**THE PROBLEM:**
Transcribe the full listing below exactly.
______________________________
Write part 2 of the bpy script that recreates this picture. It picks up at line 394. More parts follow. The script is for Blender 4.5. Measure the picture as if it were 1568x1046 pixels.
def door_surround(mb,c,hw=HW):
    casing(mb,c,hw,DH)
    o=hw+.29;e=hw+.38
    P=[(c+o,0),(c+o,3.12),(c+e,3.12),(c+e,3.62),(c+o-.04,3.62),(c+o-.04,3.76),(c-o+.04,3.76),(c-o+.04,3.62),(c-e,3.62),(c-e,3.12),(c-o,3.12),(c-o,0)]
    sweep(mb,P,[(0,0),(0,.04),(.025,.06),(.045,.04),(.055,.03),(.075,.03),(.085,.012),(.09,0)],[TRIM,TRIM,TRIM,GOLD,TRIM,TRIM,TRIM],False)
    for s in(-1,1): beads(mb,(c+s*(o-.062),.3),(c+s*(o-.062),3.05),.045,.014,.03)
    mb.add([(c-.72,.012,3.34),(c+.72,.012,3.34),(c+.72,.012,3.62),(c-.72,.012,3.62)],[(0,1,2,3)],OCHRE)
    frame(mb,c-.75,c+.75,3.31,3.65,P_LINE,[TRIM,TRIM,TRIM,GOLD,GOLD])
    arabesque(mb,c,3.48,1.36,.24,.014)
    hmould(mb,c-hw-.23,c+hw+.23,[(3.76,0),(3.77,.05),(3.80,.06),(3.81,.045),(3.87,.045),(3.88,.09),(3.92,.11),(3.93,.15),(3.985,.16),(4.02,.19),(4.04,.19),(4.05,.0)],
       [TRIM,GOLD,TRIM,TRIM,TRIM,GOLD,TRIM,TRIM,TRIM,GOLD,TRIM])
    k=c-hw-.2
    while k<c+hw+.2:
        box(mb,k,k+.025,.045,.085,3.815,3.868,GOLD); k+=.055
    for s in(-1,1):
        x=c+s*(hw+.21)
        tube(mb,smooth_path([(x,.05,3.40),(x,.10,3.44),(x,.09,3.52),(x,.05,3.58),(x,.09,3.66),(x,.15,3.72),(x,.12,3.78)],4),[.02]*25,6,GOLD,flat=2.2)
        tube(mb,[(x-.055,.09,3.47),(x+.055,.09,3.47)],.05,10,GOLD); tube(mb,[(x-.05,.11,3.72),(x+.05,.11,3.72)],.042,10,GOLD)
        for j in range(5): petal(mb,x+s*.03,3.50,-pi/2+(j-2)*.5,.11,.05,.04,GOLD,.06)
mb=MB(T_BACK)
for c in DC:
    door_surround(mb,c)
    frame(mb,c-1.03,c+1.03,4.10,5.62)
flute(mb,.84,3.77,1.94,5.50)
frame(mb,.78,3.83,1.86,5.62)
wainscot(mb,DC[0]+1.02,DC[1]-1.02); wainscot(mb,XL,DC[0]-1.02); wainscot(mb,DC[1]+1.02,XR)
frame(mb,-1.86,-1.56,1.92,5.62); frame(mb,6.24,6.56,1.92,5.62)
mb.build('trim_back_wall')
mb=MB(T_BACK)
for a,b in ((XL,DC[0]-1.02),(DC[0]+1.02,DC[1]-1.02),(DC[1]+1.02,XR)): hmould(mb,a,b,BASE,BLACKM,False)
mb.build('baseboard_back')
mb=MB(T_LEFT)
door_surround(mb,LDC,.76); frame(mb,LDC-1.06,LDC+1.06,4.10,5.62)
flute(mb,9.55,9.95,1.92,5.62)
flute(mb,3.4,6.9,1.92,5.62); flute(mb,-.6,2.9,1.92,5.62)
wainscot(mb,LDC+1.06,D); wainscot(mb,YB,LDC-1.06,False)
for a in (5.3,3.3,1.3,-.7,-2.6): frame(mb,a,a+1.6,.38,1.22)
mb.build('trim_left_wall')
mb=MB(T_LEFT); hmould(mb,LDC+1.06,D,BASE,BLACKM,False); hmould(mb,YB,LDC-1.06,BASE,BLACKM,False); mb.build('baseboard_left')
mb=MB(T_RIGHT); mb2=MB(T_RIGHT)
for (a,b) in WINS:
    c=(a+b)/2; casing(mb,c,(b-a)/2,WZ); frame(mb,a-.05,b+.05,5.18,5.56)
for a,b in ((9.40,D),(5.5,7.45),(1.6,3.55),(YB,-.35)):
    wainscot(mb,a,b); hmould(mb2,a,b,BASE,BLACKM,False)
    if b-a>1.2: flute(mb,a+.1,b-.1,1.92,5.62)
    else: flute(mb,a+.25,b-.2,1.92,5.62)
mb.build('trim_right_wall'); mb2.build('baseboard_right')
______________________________
**TASK RESULT:**
Write part 2 of the bpy script that recreates this picture. It picks up at line 394. More parts follow. The script is for Blender 4.5. Measure the picture as if it were 1568x1046 pixels.
def door_surround(mb,c,hw=HW):
    casing(mb,c,hw,DH)
    o=hw+.29;e=hw+.38
    P=[(c+o,0),(c+o,3.12),(c+e,3.12),(c+e,3.62),(c+o-.04,3.62),(c+o-.04,3.76),(c-o+.04,3.76),(c-o+.04,3.62),(c-e,3.62),(c-e,3.12),(c-o,3.12),(c-o,0)]
    sweep(mb,P,[(0,0),(0,.04),(.025,.06),(.045,.04),(.055,.03),(.075,.03),(.085,.012),(.09,0)],[TRIM,TRIM,TRIM,GOLD,TRIM,TRIM,TRIM],False)
    for s in(-1,1): beads(mb,(c+s*(o-.062),.3),(c+s*(o-.062),3.05),.045,.014,.03)
    mb.add([(c-.72,.012,3.34),(c+.72,.012,3.34),(c+.72,.012,3.62),(c-.72,.012,3.62)],[(0,1,2,3)],OCHRE)
    frame(mb,c-.75,c+.75,3.31,3.65,P_LINE,[TRIM,TRIM,TRIM,GOLD,GOLD])
    arabesque(mb,c,3.48,1.36,.24,.014)
    hmould(mb,c-hw-.23,c+hw+.23,[(3.76,0),(3.77,.05),(3.80,.06),(3.81,.045),(3.87,.045),(3.88,.09),(3.92,.11),(3.93,.15),(3.985,.16),(4.02,.19),(4.04,.19),(4.05,.0)],
       [TRIM,GOLD,TRIM,TRIM,TRIM,GOLD,TRIM,TRIM,TRIM,GOLD,TRIM])
    k=c-hw-.2
    while k<c+hw+.2:
        box(mb,k,k+.025,.045,.085,3.815,3.868,GOLD); k+=.055
    for s in(-1,1):
        x=c+s*(hw+.21)
        tube(mb,smooth_path([(x,.05,3.40),(x,.10,3.44),(x,.09,3.52),(x,.05,3.58),(x,.09,3.66),(x,.15,3.72),(x,.12,3.78)],4),[.02]*25,6,GOLD,flat=2.2)
        tube(mb,[(x-.055,.09,3.47),(x+.055,.09,3.47)],.05,10,GOLD); tube(mb,[(x-.05,.11,3.72),(x+.05,.11,3.72)],.042,10,GOLD)
        for j in range(5): petal(mb,x+s*.03,3.50,-pi/2+(j-2)*.5,.11,.05,.04,GOLD,.06)
mb=MB(T_BACK)
for c in DC:
    door_surround(mb,c)
    frame(mb,c-1.03,c+1.03,4.10,5.62)
flute(mb,.84,3.77,1.94,5.50)
frame(mb,.78,3.83,1.86,5.62)
wainscot(mb,DC[0]+1.02,DC[1]-1.02); wainscot(mb,XL,DC[0]-1.02); wainscot(mb,DC[1]+1.02,XR)
frame(mb,-1.86,-1.56,1.92,5.62); frame(mb,6.24,6.56,1.92,5.62)
mb.build('trim_back_wall')
mb=MB(T_BACK)
for a,b in ((XL,DC[0]-1.02),(DC[0]+1.02,DC[1]-1.02),(DC[1]+1.02,XR)): hmould(mb,a,b,BASE,BLACKM,False)
mb.build('baseboard_back')
mb=MB(T_LEFT)
door_surround(mb,LDC,.76); frame(mb,LDC-1.06,LDC+1.06,4.10,5.62)
flute(mb,9.55,9.95,1.92,5.62)
flute(mb,3.4,6.9,1.92,5.62); flute(mb,-.6,2.9,1.92,5.62)
wainscot(mb,LDC+1.06,D); wainscot(mb,YB,LDC-1.06,False)
for a in (5.3,3.3,1.3,-.7,-2.6): frame(mb,a,a+1.6,.38,1.22)
mb.build('trim_left_wall')
mb=MB(T_LEFT); hmould(mb,LDC+1.06,D,BASE,BLACKM,False); hmould(mb,YB,LDC-1.06,BASE,BLACKM,False); mb.build('baseboard_left')
mb=MB(T_RIGHT); mb2=MB(T_RIGHT)
for (a,b) in WINS:
    c=(a+b)/2; casing(mb,c,(b-a)/2,WZ); frame(mb,a-.05,b+.05,5.18,5.56)
for a,b in ((9.40,D),(5.5,7.45),(1.6,3.55),(YB,-.35)):
    wainscot(mb,a,b); hmould(mb2,a,b,BASE,BLACKM,False)
    if b-a>1.2: flute(mb,a+.1,b-.1,1.92,5.62)
    else: flute(mb,a+.25,b-.2,1.92,5.62)
mb.build('trim_right_wall'); mb2.build('baseboard_right')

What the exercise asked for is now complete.